> **Job**
Type again, exactly, the lines below from the start through the line that includes "add_grass('brown_grass', M['grass_brown'], chb)".

************

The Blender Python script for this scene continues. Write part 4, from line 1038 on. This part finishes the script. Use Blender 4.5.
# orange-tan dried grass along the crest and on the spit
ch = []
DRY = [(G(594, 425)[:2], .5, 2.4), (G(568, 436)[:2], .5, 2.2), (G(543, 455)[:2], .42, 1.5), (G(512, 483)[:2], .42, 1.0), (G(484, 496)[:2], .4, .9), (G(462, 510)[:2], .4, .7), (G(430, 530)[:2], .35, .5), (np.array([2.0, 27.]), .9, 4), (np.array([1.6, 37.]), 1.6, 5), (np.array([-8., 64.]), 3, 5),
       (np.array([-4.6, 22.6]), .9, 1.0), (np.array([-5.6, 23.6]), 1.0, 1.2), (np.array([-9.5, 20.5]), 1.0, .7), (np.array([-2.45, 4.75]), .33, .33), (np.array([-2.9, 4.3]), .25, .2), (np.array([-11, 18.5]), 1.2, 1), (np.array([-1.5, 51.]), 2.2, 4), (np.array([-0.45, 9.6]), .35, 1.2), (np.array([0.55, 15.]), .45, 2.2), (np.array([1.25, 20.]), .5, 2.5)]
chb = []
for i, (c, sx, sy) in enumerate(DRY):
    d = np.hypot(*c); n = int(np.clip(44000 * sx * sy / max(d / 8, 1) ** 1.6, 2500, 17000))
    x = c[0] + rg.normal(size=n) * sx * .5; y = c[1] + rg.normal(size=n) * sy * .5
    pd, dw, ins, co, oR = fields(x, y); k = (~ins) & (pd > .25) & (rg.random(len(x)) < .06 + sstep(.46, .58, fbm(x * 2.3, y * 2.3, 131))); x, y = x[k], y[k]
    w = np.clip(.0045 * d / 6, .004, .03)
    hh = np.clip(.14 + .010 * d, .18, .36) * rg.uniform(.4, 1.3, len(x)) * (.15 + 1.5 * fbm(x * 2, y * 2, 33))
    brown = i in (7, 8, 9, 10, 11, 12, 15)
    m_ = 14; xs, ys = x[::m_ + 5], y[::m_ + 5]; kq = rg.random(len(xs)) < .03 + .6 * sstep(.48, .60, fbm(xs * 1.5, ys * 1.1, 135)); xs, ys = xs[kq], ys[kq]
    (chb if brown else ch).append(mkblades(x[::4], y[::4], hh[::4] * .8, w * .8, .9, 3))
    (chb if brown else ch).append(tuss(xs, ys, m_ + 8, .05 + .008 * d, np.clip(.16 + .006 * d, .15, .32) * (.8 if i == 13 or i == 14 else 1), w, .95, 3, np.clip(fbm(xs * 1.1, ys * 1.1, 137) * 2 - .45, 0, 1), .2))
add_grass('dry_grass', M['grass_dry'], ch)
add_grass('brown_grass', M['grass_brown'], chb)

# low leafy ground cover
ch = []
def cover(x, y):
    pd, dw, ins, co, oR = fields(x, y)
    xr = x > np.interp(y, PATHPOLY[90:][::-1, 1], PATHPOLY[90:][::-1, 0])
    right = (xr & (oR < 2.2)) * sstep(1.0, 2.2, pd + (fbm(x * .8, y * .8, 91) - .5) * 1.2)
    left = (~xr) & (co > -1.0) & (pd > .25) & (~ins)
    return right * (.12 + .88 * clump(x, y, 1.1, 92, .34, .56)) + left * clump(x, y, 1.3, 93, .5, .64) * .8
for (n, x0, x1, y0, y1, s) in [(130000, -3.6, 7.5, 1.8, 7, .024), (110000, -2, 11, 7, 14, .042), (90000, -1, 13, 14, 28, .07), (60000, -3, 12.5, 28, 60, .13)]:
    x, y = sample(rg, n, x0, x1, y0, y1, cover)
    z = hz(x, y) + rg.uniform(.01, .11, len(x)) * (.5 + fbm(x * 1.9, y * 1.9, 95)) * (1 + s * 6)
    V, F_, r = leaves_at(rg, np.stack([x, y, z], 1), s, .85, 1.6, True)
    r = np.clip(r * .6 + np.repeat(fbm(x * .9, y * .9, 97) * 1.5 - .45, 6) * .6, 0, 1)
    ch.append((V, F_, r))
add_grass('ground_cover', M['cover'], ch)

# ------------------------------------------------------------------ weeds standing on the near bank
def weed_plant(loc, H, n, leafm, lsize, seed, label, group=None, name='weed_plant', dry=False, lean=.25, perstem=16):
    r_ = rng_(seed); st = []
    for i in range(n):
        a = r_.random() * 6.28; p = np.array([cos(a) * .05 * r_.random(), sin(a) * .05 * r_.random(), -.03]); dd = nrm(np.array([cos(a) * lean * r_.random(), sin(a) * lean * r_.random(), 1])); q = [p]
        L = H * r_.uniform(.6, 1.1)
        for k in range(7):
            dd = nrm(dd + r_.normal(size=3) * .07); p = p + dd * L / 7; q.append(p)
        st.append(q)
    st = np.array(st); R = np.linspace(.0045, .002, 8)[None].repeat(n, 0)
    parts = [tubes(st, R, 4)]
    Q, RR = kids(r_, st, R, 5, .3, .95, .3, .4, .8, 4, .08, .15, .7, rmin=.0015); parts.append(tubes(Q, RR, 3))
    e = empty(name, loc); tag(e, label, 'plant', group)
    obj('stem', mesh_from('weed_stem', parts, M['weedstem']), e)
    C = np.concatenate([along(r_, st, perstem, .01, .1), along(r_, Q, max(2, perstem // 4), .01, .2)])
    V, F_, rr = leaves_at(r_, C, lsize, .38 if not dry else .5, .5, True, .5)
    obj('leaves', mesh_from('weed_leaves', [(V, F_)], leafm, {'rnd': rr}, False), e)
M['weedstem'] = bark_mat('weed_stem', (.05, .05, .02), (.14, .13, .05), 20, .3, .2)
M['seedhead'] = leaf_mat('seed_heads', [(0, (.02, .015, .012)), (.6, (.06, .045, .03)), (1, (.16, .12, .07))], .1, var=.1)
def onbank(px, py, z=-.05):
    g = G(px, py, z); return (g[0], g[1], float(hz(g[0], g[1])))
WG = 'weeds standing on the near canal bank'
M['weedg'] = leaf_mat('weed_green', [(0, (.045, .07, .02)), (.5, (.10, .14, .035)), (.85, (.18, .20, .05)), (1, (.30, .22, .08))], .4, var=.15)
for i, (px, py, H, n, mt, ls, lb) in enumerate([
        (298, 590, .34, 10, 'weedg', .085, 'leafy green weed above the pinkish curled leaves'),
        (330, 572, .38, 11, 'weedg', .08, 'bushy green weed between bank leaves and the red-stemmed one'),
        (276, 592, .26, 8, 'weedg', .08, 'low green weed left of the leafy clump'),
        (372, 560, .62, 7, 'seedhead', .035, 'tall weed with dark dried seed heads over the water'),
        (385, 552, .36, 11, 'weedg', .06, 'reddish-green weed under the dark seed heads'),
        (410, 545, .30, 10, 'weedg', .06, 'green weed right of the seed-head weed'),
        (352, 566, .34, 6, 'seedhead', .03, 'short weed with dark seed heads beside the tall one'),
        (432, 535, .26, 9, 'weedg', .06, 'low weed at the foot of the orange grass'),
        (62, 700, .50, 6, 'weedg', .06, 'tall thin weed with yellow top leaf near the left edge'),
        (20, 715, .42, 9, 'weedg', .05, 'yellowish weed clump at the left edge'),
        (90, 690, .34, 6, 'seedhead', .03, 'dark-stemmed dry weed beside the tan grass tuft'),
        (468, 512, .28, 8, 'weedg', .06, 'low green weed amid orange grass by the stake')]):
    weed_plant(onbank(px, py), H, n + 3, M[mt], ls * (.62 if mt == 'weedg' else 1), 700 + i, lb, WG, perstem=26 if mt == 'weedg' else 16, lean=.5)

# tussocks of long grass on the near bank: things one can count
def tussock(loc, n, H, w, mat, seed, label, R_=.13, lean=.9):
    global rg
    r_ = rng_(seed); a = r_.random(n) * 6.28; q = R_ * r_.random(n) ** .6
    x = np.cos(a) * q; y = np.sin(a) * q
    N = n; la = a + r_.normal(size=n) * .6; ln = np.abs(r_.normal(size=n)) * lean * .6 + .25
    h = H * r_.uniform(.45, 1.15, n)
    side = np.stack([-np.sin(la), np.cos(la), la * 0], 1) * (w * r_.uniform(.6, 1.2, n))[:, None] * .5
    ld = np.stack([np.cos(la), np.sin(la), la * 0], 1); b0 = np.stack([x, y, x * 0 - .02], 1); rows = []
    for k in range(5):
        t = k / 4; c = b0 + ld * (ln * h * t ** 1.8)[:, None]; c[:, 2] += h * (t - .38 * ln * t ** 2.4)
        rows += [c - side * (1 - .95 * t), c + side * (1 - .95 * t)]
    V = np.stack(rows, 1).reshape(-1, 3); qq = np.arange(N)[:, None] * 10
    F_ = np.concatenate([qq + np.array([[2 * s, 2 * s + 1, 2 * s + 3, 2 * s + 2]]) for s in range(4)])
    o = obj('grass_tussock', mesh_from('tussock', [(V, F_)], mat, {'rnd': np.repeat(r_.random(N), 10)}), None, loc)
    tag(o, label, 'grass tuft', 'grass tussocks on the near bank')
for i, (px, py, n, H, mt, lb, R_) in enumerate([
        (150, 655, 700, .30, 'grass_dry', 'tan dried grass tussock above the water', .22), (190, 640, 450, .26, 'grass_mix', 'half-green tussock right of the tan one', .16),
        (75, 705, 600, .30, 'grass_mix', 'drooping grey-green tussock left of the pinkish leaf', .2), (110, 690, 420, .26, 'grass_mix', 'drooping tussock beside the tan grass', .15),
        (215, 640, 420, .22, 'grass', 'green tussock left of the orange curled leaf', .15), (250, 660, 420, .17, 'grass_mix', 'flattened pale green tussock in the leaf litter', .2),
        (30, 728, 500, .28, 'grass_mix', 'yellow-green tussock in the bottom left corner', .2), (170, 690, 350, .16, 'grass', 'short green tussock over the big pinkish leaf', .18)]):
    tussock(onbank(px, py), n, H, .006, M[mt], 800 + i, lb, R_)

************

> **Result for this task**
The Blender Python script for this scene continues. Write part 4, from line 1038 on. This part finishes the script. Use Blender 4.5.
# orange-tan dried grass along the crest and on the spit
ch = []
DRY = [(G(594, 425)[:2], .5, 2.4), (G(568, 436)[:2], .5, 2.2), (G(543, 455)[:2], .42, 1.5), (G(512, 483)[:2], .42, 1.0), (G(484, 496)[:2], .4, .9), (G(462, 510)[:2], .4, .7), (G(430, 530)[:2], .35, .5), (np.array([2.0, 27.]), .9, 4), (np.array([1.6, 37.]), 1.6, 5), (np.array([-8., 64.]), 3, 5),
       (np.array([-4.6, 22.6]), .9, 1.0), (np.array([-5.6, 23.6]), 1.0, 1.2), (np.array([-9.5, 20.5]), 1.0, .7), (np.array([-2.45, 4.75]), .33, .33), (np.array([-2.9, 4.3]), .25, .2), (np.array([-11, 18.5]), 1.2, 1), (np.array([-1.5, 51.]), 2.2, 4), (np.array([-0.45, 9.6]), .35, 1.2), (np.array([0.55, 15.]), .45, 2.2), (np.array([1.25, 20.]), .5, 2.5)]
chb = []
for i, (c, sx, sy) in enumerate(DRY):
    d = np.hypot(*c); n = int(np.clip(44000 * sx * sy / max(d / 8, 1) ** 1.6, 2500, 17000))
    x = c[0] + rg.normal(size=n) * sx * .5; y = c[1] + rg.normal(size=n) * sy * .5
    pd, dw, ins, co, oR = fields(x, y); k = (~ins) & (pd > .25) & (rg.random(len(x)) < .06 + sstep(.46, .58, fbm(x * 2.3, y * 2.3, 131))); x, y = x[k], y[k]
    w = np.clip(.0045 * d / 6, .004, .03)
    hh = np.clip(.14 + .010 * d, .18, .36) * rg.uniform(.4, 1.3, len(x)) * (.15 + 1.5 * fbm(x * 2, y * 2, 33))
    brown = i in (7, 8, 9, 10, 11, 12, 15)
    m_ = 14; xs, ys = x[::m_ + 5], y[::m_ + 5]; kq = rg.random(len(xs)) < .03 + .6 * sstep(.48, .60, fbm(xs * 1.5, ys * 1.1, 135)); xs, ys = xs[kq], ys[kq]
    (chb if brown else ch).append(mkblades(x[::4], y[::4], hh[::4] * .8, w * .8, .9, 3))
    (chb if brown else ch).append(tuss(xs, ys, m_ + 8, .05 + .008 * d, np.clip(.16 + .006 * d, .15, .32) * (.8 if i == 13 or i == 14 else 1), w, .95, 3, np.clip(fbm(xs * 1.1, ys * 1.1, 137) * 2 - .45, 0, 1), .2))
add_grass('dry_grass', M['grass_dry'], ch)
add_grass('brown_grass', M['grass_brown'], chb)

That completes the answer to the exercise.